I could have kept doing that, but I received a radio call from the rebel leader. The rebels are a constant nuisance to the Santa Blanca cartel and the country’s military, the Unidad. The cartel and the military are usually in cahoots, but you can play them off against each other. For instance, if both factions are nearby, you can shoot one of them and then hide. The soldiers on both sides will draw their guns and shoot at each other. During that time, you can get your mission done.

In any case, the rebel leader wanted me to hijack some trucks and bring him some supplies. In some provinces, the rebels are weak. In others, they are strong. If you help them out, they will grow stronger and they will help you as well. So I went after some convoys and captured supplies for the rebels. That job proved rather easy. I simply drove up next to the Unidad convoy. My soldiers shot and blew up the accompanying cars, and then shot the convoy truck until the guards gave up. I got the supplies and the rebels were happy. I was expecting a protracted chase, but the convoy truck couldn’t take much damage.

As I completed missions, I picked up skills and applied them to my soldier so I could upgrade my weapons and other capabilities. At first, the rebel leader was disappointed I only had four soldiers. But my leader informed him that was all we needed, as the ghosts were badasses.

Chipping away at the cartel

As I returned to the main story, I found it easy to find out what I needed to do next by looking at the map. I drove to a farm and finally used a drone. It didn’t have much range, but it was able to identify some bad guys. For some reason, it wasn’t guarded well. So I rushed in, got the Intel, and moved on. Then I got shot again and had to be revived.

I found from the Intel that I could uncover a number of targets such as rebel operations, supply dumps, and skill point locations. By completing missions in those locations, I could gather strength. Or I could simply move on to the next main mission.

During the mission briefings, I received instructions from my overseer. But the game had no elaborate cinematics that introduced each new mission. That allowed me to proceed quickly through multiple missions in a relatively short time. On the other hand, I sort of lost interest in the story, or lack of it. In a way, I kind of missed having extended cinematics, rather than just voice overs, between missions.

One of the things I liked is listening to the propaganda on the radio. I also enjoyed the banter between my fellow soldiers. Once in a while, it got serious, like when one soldier disclosed that he was getting a divorce because his wife never knew where he was.

It didn’t feel like it at first, but every mission against the Santa Blanca cartel was weakening their influence in the region. If I got far enough in that task, I would be able to gather intelligence on the region’s boss, and then take that boss out. Then I could go on to liberate another of the 21 regions.
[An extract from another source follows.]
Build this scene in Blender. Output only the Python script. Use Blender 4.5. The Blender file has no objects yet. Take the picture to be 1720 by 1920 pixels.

Like I said. It’s an endless mission to take over the country, but the good thing about it is that each of the tiny missions that you perform along the way are compelling. The graphics look awesome, even for an open world, and that was cool.

Soon enough, I got a little braver and tried to fly a helicopter. It wasn’t easy to fly, like you find in a Battlefield game. Rather, you have to learn how to do it right. I could raise or lower the aircraft with one trigger, and then tilt the nose until it started moving toward the direction it was pointing. If I got the angle just right, I would move along. But it took getting used to.

Abboud at Ubisoft said they wanted to make the game challenging and make sure that travel didn’t get boring. So they made the helicopter flying harder and more realistic. I thought that was tough on early users, but it made sense for the long run, given how long the game is. Hopefully, by the time I finish the game, I’ll learn how to fly a helicopter.

I finished my play session in a couple of hours. I didn’t get too far into the missions of a single region. i have no idea how long it will take to finish the whole game. And since the basic gameplay is fun, that’s a good thing, as fans will have no end to their enjoyment.